Terror attack has scuttled Nevadan's Navy career

Share this: Email | Facebook | X

NORFOLK, Va. - The Navy gave Cmdr. Kirk Lippold a medal for saving the USS Cole and preventing further loss of life after al-Qaida operatives blew a huge hole into the guided-missile destroyer in the Yemen port of Aden on Oct. 12, 2000. Little did Lippold know then that his fast-track career might be over.

Lippold, a 1977 Carson High School graduate, apparently is the first commissioned military officer or civilian official since George W. Bush became president to be held liable for failing to prevent an act of terrorism against the United States, according to the Sacramento Bee.

Lippold, whose promotion to captain has been held up in the Senate and who now has a Navy desk job, says the system is wrong to blame him for the attack on the Cole.

"If you want accountability, there was one accountable officer on that ship, and that was me," Lippold said during a three-hour interview with the Bee. "But if you want to blame me for allowing that attack on my ship that killed 17 of my sailors - that is essentially putting me as a U.S. military commander in the war on terrorism on the same level as Osama bin Laden, and I believe that's wrong."

Retired Navy Cmdr. Bob Brogan puts it more succinctly.

"Our friend has gotten a royal screwing," said Brogan, who was Lippold's ROTC instructor at Carson City High School in Nevada. "He went into that port completely blind."

Some military officials and family members of Cole victims believe he deserves punishment. So, apparently, does Republican Sen. John Warner, chairman of the Senate Armed Services Committee.

But there are questions why Lippold didn't know, before his refueling stop in Yemen, that two separate intelligence programs had found signs of a possible attack on U.S. interests in the Middle East in the days before the Cole bombing.

One of them, a secret Pentagon program now known as Able Danger, had identified Yemen as one of five "hot spots" of al-Qaida activity believed to be targeting U.S. interests. Two days before the Cole attack, Able Danger analysts briefed Gen. Peter Schoomaker, then head of U.S. Special Operations Command, on their findings.

Nothing about the briefing reached Lippold. Nor was he told that U.S. embassies in Yemen and elsewhere in the Middle East had been closed for fear of violence.

Just hours after the attack on the Cole, Kie Fallis arrived in Washington, where he worked as a Defense Intelligence Agency analyst. The next day, enraged by the Cole bombing, he resigned.

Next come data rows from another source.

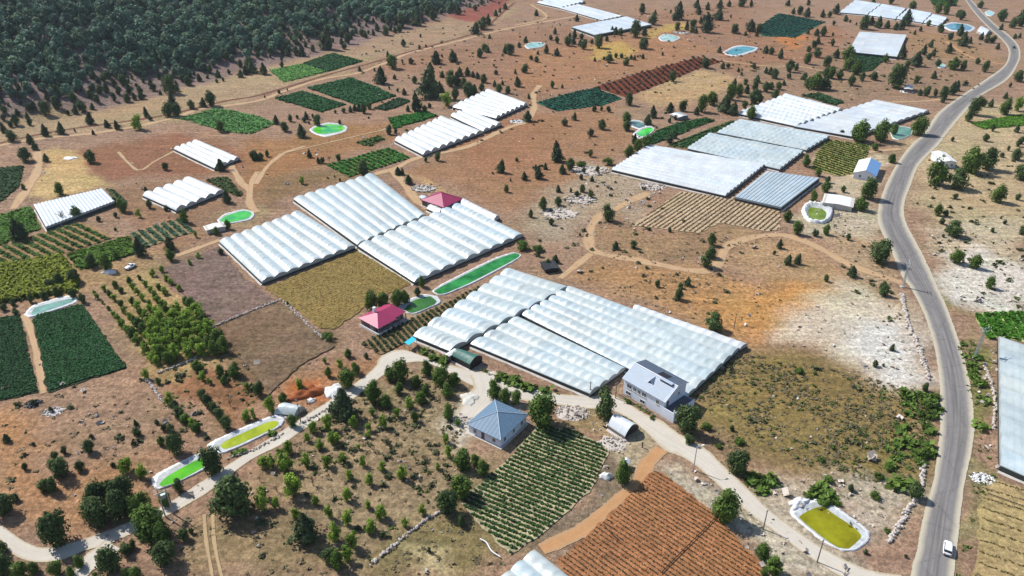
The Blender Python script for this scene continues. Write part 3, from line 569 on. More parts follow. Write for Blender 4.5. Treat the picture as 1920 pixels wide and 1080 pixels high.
# ------------------------------------------------------------------ ponds
def cast(P, c, a):
    d = np.array([math.cos(a), math.sin(a)]); best = None
    for i in range(len(P)):
        p, q = P[i]-c, P[(i+1) % len(P)]-c; e = q-p; den = d[0]*e[1]-d[1]*e[0]
        if abs(den) < 1e-9: continue
        t = (p[0]*e[1]-p[1]*e[0])/den; u = (p[0]*d[1]-p[1]*d[0])/den
        if t > 0 and -1e-6 <= u <= 1+1e-6: best = t if best is None else max(best, t)
    return best or .5
def closed(P):
    Q = np.concatenate([P[-2:], P, P[:2]]); C = catmull(Q, 6); return .68*resample(np.concatenate([P, P[:1]]), 6*len(P)+1)[:-1]+.32*C[12:-7][:6*len(P)] if len(C[12:-7]) >= 6*len(P) else P
def pond(outer, inner, c1, c2, label, short, liner=None, berm=.34):
    O = closed(wpoly(outer))
    if isinstance(inner, float): I = None
    else: I = closed(wpoly(inner))
    c = (I if I is not None else O).mean(0)
    n = 84; D = resample(np.concatenate([O, O[:1]]), n+1)[:-1]; c0 = Vector((c[0], c[1], hz(*c)))
    root = empty('farm_pond', c0, label, 'pond'); land(short, c); rings = []
    for j, q in enumerate(D):
        a = math.atan2(q[1]-c[1], q[0]-c[0]); ro = np.linalg.norm(q-c)
        ri = cast(I, c, a) if I is not None else ro*inner
        ri = min(ri*1.07, ro-.4); wv = .5*math.sin(j*1.7)+.4*math.sin(j*3.1)+random.gauss(0, .3)
        rings.append([(ro+.25*wv, -.15), (ro-.25*(ro-ri)*.5, berm*(.9+.35*wv)), (ro-.42*(ro-ri), berm*(1.05+.35*wv)), (ri+.22*(ro-ri), berm*.62), (ri, .16), (ri-.5 if ri > 1.2 else ri*.6, .02)] + [a])
    V = []; W = []
    for rg in rings:
        a = rg[-1]
        for r, z in rg[:-1]:
            x, y = c[0]+r*math.cos(a), c[1]+r*math.sin(a); V.append((x, y, (hz(x, y) if z < berm*.5 else c0.z*.6+hz(x, y)*.4)+z))
    k = 6; F = [(j*k+i, j*k+i+1, ((j+1) % n)*k+i+1, ((j+1) % n)*k+i) for j in range(n) for i in range(k-1)]
    V = np.array(V); V[4::k, 2] = c0.z+.2; V[5::k, 2] = c0.z+.05
    onp('liner', V, np.array(F)[:, ::-1], [liner or M['liner'], M['liner_in']], root, True, np.tile([0, 0, 1, 1, 1], n))
    bm = bmesh.new(); ring = [bm.verts.new((v[0]+(c[0]-v[0])*-.01, v[1]+(c[1]-v[1])*-.01, c0.z+.24)) for v in V[4::k]]
    ct = bm.verts.new((c[0], c[1], c0.z+.24))
    for j in range(n): bm.faces.new((ct, ring[j], ring[(j+1) % n]))
    obm('water', bm, water('pond_water', c1, c2), root, True)
pond([(1480,962),(1500,945),(1540,930),(1552,940),(1580,958),(1618,985),(1635,1000),(1628,1020),(1600,1036),(1570,1033),(1530,1008)], [(1502,972),(1540,952),(1576,976),(1613,1002),(1592,1026),(1570,1025),(1540,1005)], (.21,.20,.004), (.24,.235,.008), 'olive yellow pond with crumpled white liner at the lower right', 'the olive yellow pond')
pond([(282,898),(300,884),(375,848),(392,854),(386,880),(300,921),(287,914)], [(302,908),(318,893),(376,860),(383,870),(376,880),(314,913)], (.07,.35,.012), (.10,.40,.02), 'long bright green pond with white rim at the lower left', 'the bright green lane pond')
pond([(386,836),(395,828),(520,774),(534,783),(528,800),(422,853),(396,852)], [(417,836),(428,826),(503,793),(520,794),(512,805),(428,842)], (.30,.36,.012), (.34,.40,.03), 'long yellow green pond with wide white liner along the lane', 'the yellow green lane pond')
pond([(810,546),(830,532),(955,470),(979,478),(966,490),(842,556),(820,554)], [(818,545),(838,534),(955,475),(972,480),(960,489),(842,551),(826,551)], (.010,.15,.022), (.03,.24,.05), 'long deep green pond between two white greenhouse blocks', 'the long deep green pond')
pond([(742,581),(752,568),(792,552),(820,556),(828,568),(815,574),(776,590)], [(760,580),(776,565),(804,557),(817,566),(811,573),(775,587)], (.035,.13,.025), (.05,.16,.03), 'small dark green pond beside the crimson roofed house', 'the small dark green pond')
pond([(580,244),(590,237),(616,230),(640,233),(653,239),(646,248),(610,257),(590,252)], [(588,245),(596,239),(616,234),(638,236),(645,240),(638,246),(610,251),(596,250)], (.01,.38,.09), (.12,.48,.02), 'emerald pond with white rim in the upper left pasture', 'the emerald pond')
pond([(407,413),(420,402),(455,393),(474,397),(478,404),(470,413),(425,421),(412,420)], [(415,413),(426,405),(454,397),(468,399),(470,404),(462,411),(426,418)], (.04,.42,.10), (.08,.46,.05), 'small rounded bright green pond beside a white slab', 'the small bright green pond')
pond([(44,592),(60,574),(128,553),(146,560),(141,570),(60,596)], [(62,588),(70,577),(126,562),(137,563),(132,568),(66,591)], (.15,.30,.25), (.20,.36,.30), 'pale teal pond with white banks above the dark green plot', 'the pale teal pond')
pond([(1502,396),(1507,386),(1518,380),(1540,382),(1557,384),(1563,398),(1556,414),(1540,421),(1512,416)], [(1516,396),(1522,390),(1544,394),(1549,402),(1544,414),(1520,414)], (.13,.20,.012), (.16,.23,.02), 'small olive pond in thick white liner near the road', 'the small olive pond', berm=1.3)
pond([(1186,252),(1200,241),(1220,236),(1228,243),(1216,255),(1200,261)], [(1195,251),(1205,244),(1219,240),(1224,244),(1214,253),(1203,256)], (.04,.48,.07), (.08,.55,.06), 'bright green lower one of two twin ponds', 'the green twin pond')
pond([(1178,230),(1188,225),(1204,228),(1214,237),(1200,243),(1184,238)], [(1182,231),(1189,228),(1202,231),(1208,237),(1198,240),(1187,236)], (.06,.13,.13), (.10,.20,.18), 'grey teal upper one of two twin ponds', 'the grey twin pond')
pond([(1355,98),(1372,88),(1388,85),(1410,88),(1424,90),(1415,97),(1380,107),(1362,103)], [(1362,98),(1376,91),(1389,88),(1407,90),(1414,92),(1407,95),(1380,103),(1368,101)], (.02,.20,.24), (.05,.27,.30), 'blue teal pond on orange ground near the red orchard', 'the blue teal pond')
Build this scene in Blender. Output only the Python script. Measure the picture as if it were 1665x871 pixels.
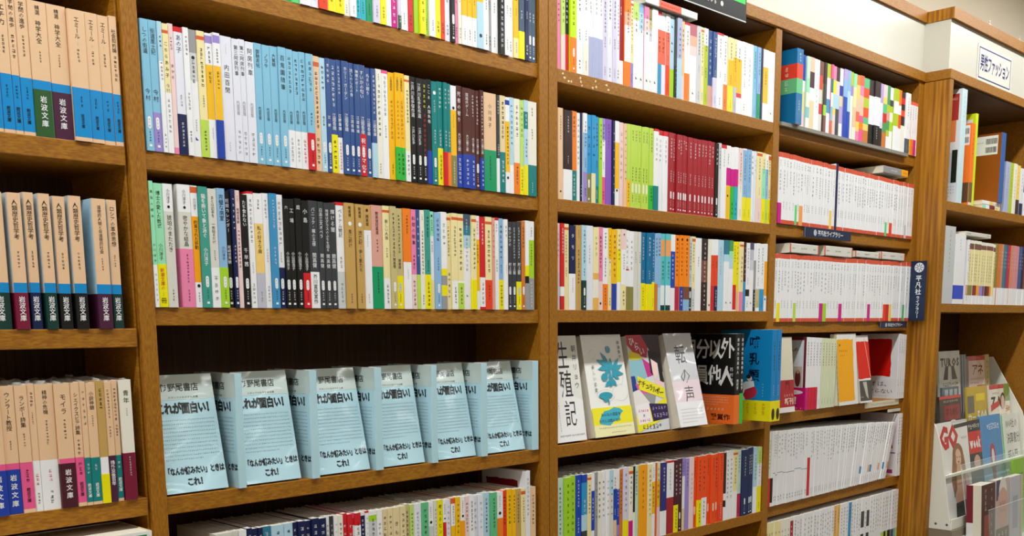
import bpy, bmesh, math, random
from mathutils import Matrix, Vector
for o in list(bpy.data.objects): bpy.data.objects.remove(o)
S = bpy.context.scene
COL = S.collection
ZO = 0.5                      # shop floor lies this far below the measuring origin

# ---------------------------------------------------------------- camera
cam = bpy.data.cameras.new('camera'); co = bpy.data.objects.new('camera', cam); COL.objects.link(co)
yaw, pit, rol = math.radians(45.02955), math.radians(-9.0226917), math.radians(-0.4841908)
fw = Vector((math.sin(yaw)*math.cos(pit), math.cos(yaw)*math.cos(pit), math.sin(pit)))
rt = Vector((math.cos(yaw), -math.sin(yaw), 0)); up = rt.cross(fw)
r2 = rt*math.cos(rol)+up*math.sin(rol); u2 = -rt*math.sin(rol)+up*math.cos(rol)
M = Matrix((r2, u2, -fw)).transposed().to_4x4()
M.translation = Vector((-1.2710417, -1.1986375, 0.9966169+ZO)); co.matrix_world = M
cam.sensor_width = 36; cam.lens = 1667.5436/1665*36
cam.shift_y = (794.154-435.5)/1665; cam.clip_start = 0.02
S.camera = co
# ---------------------------------------------------------------- light, exposure
w = bpy.data.worlds.new('world'); S.world = w; w.use_nodes = True
w.node_tree.nodes['Background'].inputs[0].default_value = (0.9, 0.95, 1, 1)
w.node_tree.nodes['Background'].inputs[1].default_value = 0.06
S.view_settings.view_transform = 'Standard'; S.view_settings.look = 'None'
S.view_settings.exposure = -1.2; S.view_settings.gamma = 1; S.view_settings.use_curve_mapping = False
LAMP_NEAR, LAMP_FAR = 30, 8
CEIL = 2.72                   # world height of the ceiling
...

For most of 1999 and 2000, Fallis had worked on a project tracing a terrorist network called al-Qaida and its leader, Osama bin Laden.

By autumn 2000, Fallis feared that U.S. interests in the Middle East were threatened. But Fallis said his bosses at the intelligence agency rejected his requests to alert U.S. embassies, military bases, companies and other assets in the region.

After the attack, an internal Navy report raised questions about Lippold's adherence to security procedures and the ship's training regimen.

But Lippold's chain of command, up to the Joint Chiefs chairman and the secretary of defense, overruled the Navy report, finding that he could not have prevented the bombing.

The Pentagon shipped Lippold's recommendation for promotion to the White House in 2002. The president added his concurrence and sent it to the Senate for ratification.

Sen. Warner, secretary of the Navy from 1972 to 1974, denies blocking Lippold's promotion. But the Bee quoted sources as saying Warner excised Lippold's name from the list of Navy promotions that the committee approved for Senate confirmation.

Meanwhile, promotions and honors have flowed to higher-echelon figures such as Gen. Peter Schoomaker, who did not act on the intelligence briefing he received two days before the Cole attack. Schoomaker has been promoted to Army chief of staff.